Hercules Offshore to cut more than 300 offshore workers

November 04, 2014

Hercules Offshore to cut more than 300 offshore workers

ROGER JORDAN, Associate Editor

HOUSTON – Hercules Offshore, a Houston-based drilling contractor, is to lay off 324 employees as it shuts down four rigs in the Gulf of Mexico.

The job losses are expected to begin around Dec. 31, according to a letter the company sent to the Texas Workforce Commission, the agency charged with overseeing and providing workforce development services in Texas.

“Unfortunately, our business is cyclical, and this is a downturn, and we’re reacting like we always do in a downturn,” Jim Noe, senior V.P. and general counsel for Hercules, told Fuelfix during an interview on Nov. 3.

“We stack rigs when times are lean, but eventually we fully expect demand will pick up in the Gulf of Mexico,” Noe said. “I think this onslaught of domestic production has dislocated the worldwide oil markets, and as a result we didn’t have work for four of the rigs.”

All of the employees affected by the cuts have been notified.

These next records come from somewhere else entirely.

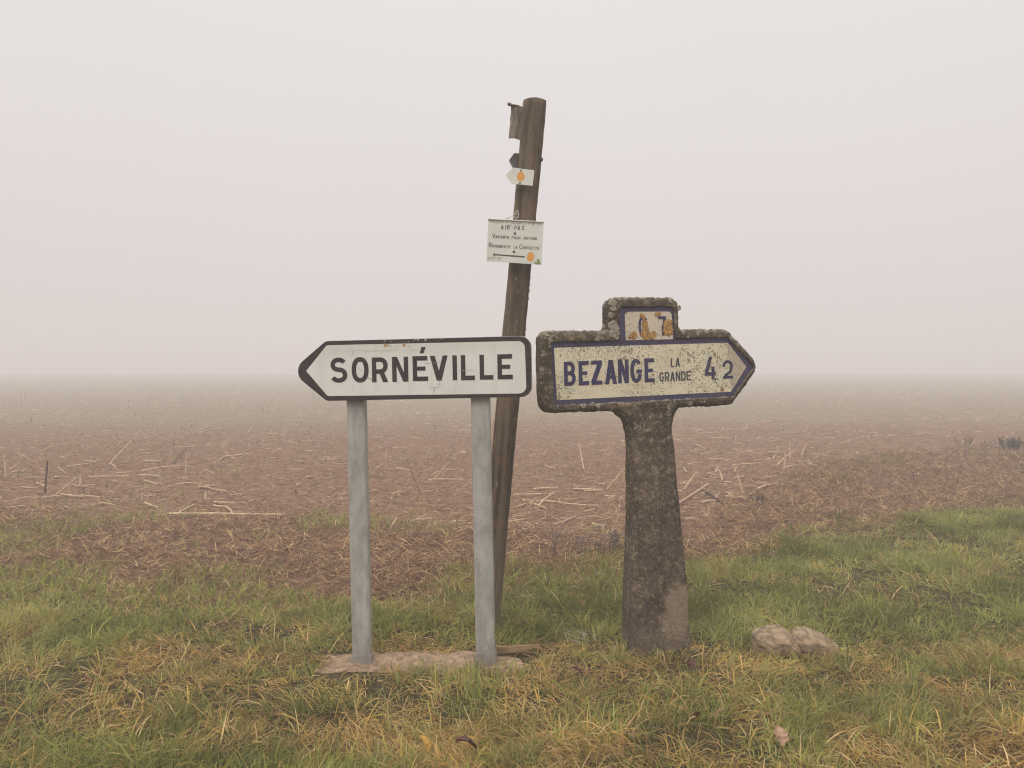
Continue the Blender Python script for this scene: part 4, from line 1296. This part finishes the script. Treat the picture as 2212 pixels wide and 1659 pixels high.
    ok = (rng.random(m) < smooth(-0.35, 0.15, d) * (0.10 + 0.90 * smooth(0.5, -0.4, fd)) * (0.35 + 0.9 * fbm(x * 2.2, y * 2.2, 0, 3, 68))) & ~near_objects(x, y)
    x, y, d = x[ok], y[ok], d[ok]; m = len(x)
    g2 = rng.random(m)
    c = np.where((g2 < 0.25)[:, None], PAL['straw'], np.where((g2 < 0.62)[:, None], np.array((0.33, 0.195, 0.115)), np.array((0.155, 0.090, 0.055))))
    gr = (fbm(x * 1.4, y * 1.4, 0, 3, 69) > 0.585 - 0.05 * smooth(-0.5, -2.5, x) + 0.06 * smooth(0.8, 2.0, x)) & (rng.random(m) < 0.42)
    c = np.where(gr[:, None], np.where((x < 1)[:, None], PAL['green'], np.array((.21, .165, .06))), c)
    th = np.where(gr, rng.uniform(0.2, 0.9, m), rng.uniform(0.7, 1.5, m))
    o = blades("straw_litter", np.stack([x, y, ground_z(x, y)], 1), rng.uniform(0.05, 0.15, m), rng.random(m) * 6.28, th, rng.uniform(0.1, 1.0, m), rng.uniform(0.0012, 0.0026, m) * (1 + 0.06 * np.clip(y - 4, 0, 8)), c * rng.uniform(.75, 1.25, m)[:, None], M['straw'], 0.0, segs=2)
    tag(o, "matted reddish dead grass between the verge and the bare field", "dead grass", kind="stuff")
    print("litter", m)
build_grass()

# ------------------------------------------------------------------ maize stalks on the field
def stalk_mesh(seed, bend=0.06, nodes=3):
    """A dry stalk one unit long lying along +X, with swollen joints and a torn end."""
    q = random.Random(seed)
    bm = bmesh.new()
    pts, rad = [], []
    n = 2 * nodes + 1
    for i in range(n + 1):
        t = i / n
        pts.append((t - 0.5, bend * math.sin(t * math.pi), bend * 0.3 * math.sin(t * 5)))
        rad.append(0.5 * (1 - 0.25 * t) * (1.25 if i % 2 == 1 else 0.95))
    tube(bm, [(p[0], p[1], p[2]) for p in pts], [0.001] * len(pts), 5)
    # radii are applied by cross scale: store as unit circle
    me = bpy.data.meshes.new("maize_stalk")
    for i, v in enumerate(bm.verts):
        k = i // 5
        c = Vector(pts[k]); off = (v.co - c)
        v.co = c + off / 0.001 * 0.03 * rad[k] * 2
    bm.to_mesh(me); bm.free()
    me.materials.append(M['stalk'])
    return me
STALKS = [stalk_mesh(k, b) for k, b in enumerate((0.0, 0.008, 0.02, 0.035, -0.012, 0.0, -0.022, 0.01))]
DARK = [m.copy() for m in STALKS[:3]]
for m_ in DARK: m_.materials.clear(); m_.materials.append(M['dark_stalk'])

def lift(a, b, dia):
    t = np.linspace(0, 1, 7)
    k = ground_z(a.x + (b.x - a.x) * t, a.y + (b.y - a.y) * t)
    off = float(np.max(k - (a.z + (b.z - a.z) * t))) + dia * 0.35
    if off > 0: a.z += off; b.z += off
def put_stalk(a, b, dia, label, group=None, mesh=None, name="maize_stalk"):
    d = b - a; L = d.length
    o = bpy.data.objects.new(name, mesh or rnd.choice(STALKS))
    x = d.normalized(); z = Vector((0, 0, 1)); y = z.cross(x)
    y = y.normalized() if y.length > 1e-3 else Vector((0, 1, 0)); z = x.cross(y)
    s = dia / 0.06
    m = Matrix((x * L, y * s, z * s)).transposed().to_4x4()
    m.translation = (a + b) / 2
    o.matrix_world = m
    col.objects.link(o)
    return tag(o, label, "maize stalk", group)

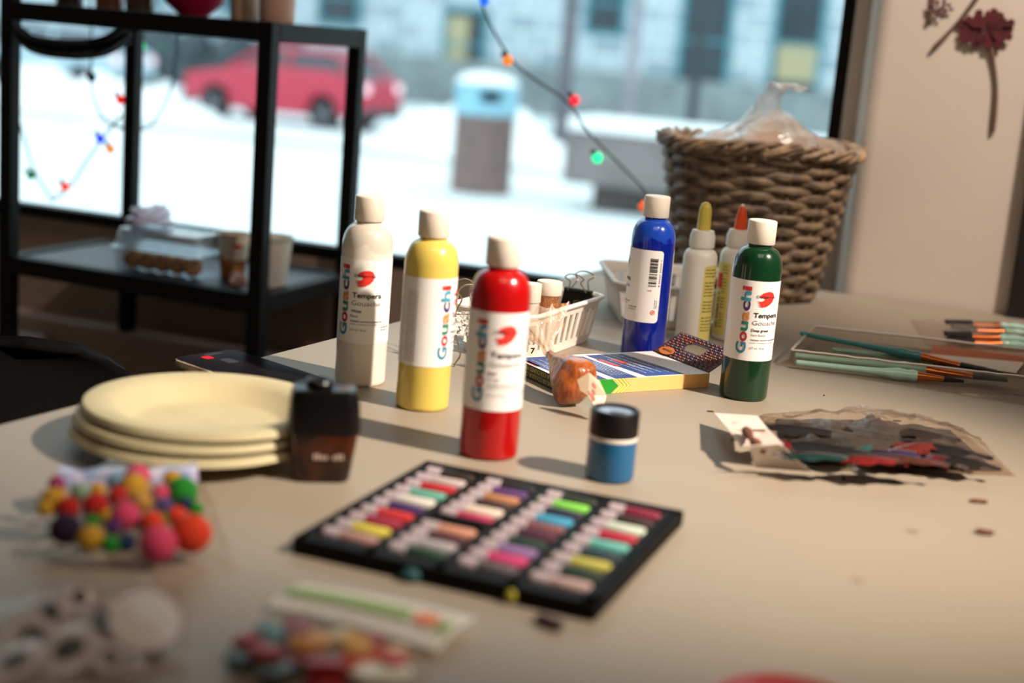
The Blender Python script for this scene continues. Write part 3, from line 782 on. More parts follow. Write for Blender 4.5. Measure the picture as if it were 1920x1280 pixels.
def bottle(name, label, X, Y, paint, rot, en, fr, clear=None, h=0.0):
    t = thing(name, label, 'paint bottle', (X, Y, T), math.radians(rot))
    b = B()
    prof = [(.0205, 0.0), (.0222, .0006), (RB-.0003, .0024), (RB, .004), (RB, .128)]
    for k in range(1, 9):
        a = k/8*PI/2*.93; prof.append((.0118+(RB-.0118)*math.cos(a), .128+.0215*math.sin(a)))
    prof += [(.0118, .151), (.0118, .153)]
    mis = None
    if clear:
        mis = [0]*(len(prof)-1)
        lathe(b, prof, 64, mis=mis)
    else: lathe(b, prof, 64)
    body = obj('bottle_body', b, paint, t, angle=35)
    b = B(); lathe(b, [(.0135, .1525), (.0139, .153), (.0139, .1735), (.0134, .1748), (.0125, .1752), (.0001, .1752)], 48); obj('cap', b, M_cap, t, angle=50)
    D = math.radians
    lb = obj('label', wrap(sheet(RB*D(-165), RB*D(150), .041, .119), RB), M_label, t)
    # rainbow word reading upwards
    b = B(); word = 'Gouachi'; z = .0475
    for i, ch in enumerate(word):
        vs, fs, (x0, x1, y0, y1) = text_polys(ch, 0.03)
        wch = {'G': .0115, 'o': .0098, 'u': .0095, 'a': .0095, 'c': .0092, 'h': .0095, 'i': .0045}[ch]
        s_ = wch/(x1-x0)
        sv = .0125 if ch in 'Ghi' else .0125
        put_text(b, ch, -.0068, z, height=.0098, width=wch, bold=.03, rot=PI/2, mi=i, w=.0005)
        z += wch+.0004
    wrap(b, RB); obj('rainbow_lettering', b, GC, lb, smooth=False)
    k_ = .000141
    b = B(); vs_ = [b.verts.new(((x-1645)*k_+.0088, -(y-795)*k_+.1015, .00045)) for x, y in LOGO]; b.faces.new(vs_)
    wrap(b, RB, .0018); obj('logo_swoosh', b, M_inkr, lb, smooth=False)
    b = B()
    put_text(b, 'DeSerres', -.0012, .1030, height=.0026, width=.0195, w=.0007, bold=.005)
    put_text(b, 'Tempera', -.0024, .0838, height=.0048, width=.0275, w=.0005, bold=.025)
    put_text(b, en, -.0030, .0700, height=.0027, w=.0005, bold=.022)
    put_text(b, 'Washable, non-toxic and gluten free', -.0030, .0612, height=.0015, w=.0005, bold=.022)
    wrap(b, RB); obj('black_lettering', b, M_ink, lb, smooth=False); b = B()
    ub = RB*D(127); r_ = random.Random(5); z = .0805
    while z < .1105:
        hh = r_.choice((.0003, .0004, .0006, .0010)); quad(b, [(ub-.0045, z, .0005), (ub+.004, z, .0005), (ub+.004, z+hh, .0005), (ub-.0045, z+hh, .0005)]); z += hh+r_.choice((.0003, .0004, .0006, .0013))
    put_text(b, '8 00237 03520 7', ub+.0082, .0805, width=.029, height=.0017, rot=PI/2, w=.0005)
    put_text(b, '0420', ub-.0048, .0752, height=.0016, w=.0005)
    wrap(b, RB); obj('barcode_print', b, M_ink, lb, smooth=False); b = B()
    put_marks(b, ub-.0255, .0560, .0013, .010, w=.0005, seed=2); put_marks(b, ub-.0255, .0535, .0010, .009, w=.0005, seed=3)
    wrap(b, RB); obj('warning_print', b, M_ink, lb, smooth=False); b = B()
    put_marks(b, ub+.0048, .0570, .0009, .009, PI/2, w=.0005, seed=4); put_marks(b, ub+.0068, .0570, .0009, .009, PI/2, w=.0005, seed=5)
    wrap(b, RB); obj('maker_print', b, M_ink, lb, smooth=False)
    b = B()
    put_text(b, 'Gouache', -.0028, .0765, height=.0045, width=.0275, w=.0005, bold=-.004)
    put_text(b, fr, -.0032, .0655, height=.0025, w=.0005)
    put_text(b, 'Lavable, non toxique et sans gluten', -.0034, .0585, height=.0014, w=.0005)
    put_text(b, '237 ml / 8 oz', -.0034, .0528, height=.0021, w=.0005)
    wrap(b, RB); obj('grey_lettering', b, M_ink2, lb, smooth=False); b = B()
    for j in range(4):
        put_marks(b, RB*D(-101)+.0028*j-.004, .045, .0010, .062, PI/2, w=.0005, seed=j)
    wrap(b, RB); obj('ingredients_print', b, M_ink2, lb, smooth=False)
    b = B(); n = 20; uo = ub+.0030; vo = .0525
    for k in range(n):
        a0, a1 = 2*PI*k/n, 2*PI*(k+1)/n
        quad(b, [(uo+r*math.cos(a), vo+r*math.sin(a), .0005) for r, a in ((.0018, a0), (.0025, a0), (.0025, a1), (.0018, a1))])
    pr = [(uo+.0011*math.cos(k*PI/3), vo+.0011*math.sin(k*PI/3), .0005) for k in range(6)]; b.faces.new([b.verts.new(q) for q in pr])
    wrap(b, RB); obj('round_emblem', b, M_inkr, lb, smooth=False)
    return t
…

Hercules Offshore's stock was at $1.4650 at 15.28 EST on Nov. 4.

On Oct. 23, Hercules reported a loss of $88.6 million in the third quarter of this year. During the same period last year, the company reported an income of $17.2 million.

Speaking in October, John T. Rynd, Hercules' CEO and President, said, "Third quarter results reflect the slowdown in U.S. Gulf of Mexico drilling activity, idle time across various international rigs, and weak operating conditions in West Africa for our international liftboat fleet.  In the U.S. Gulf of Mexico, while we have recently seen some activity improvement with a portion of our customer base, this has been offset by further pullback from some of the larger customers in the region."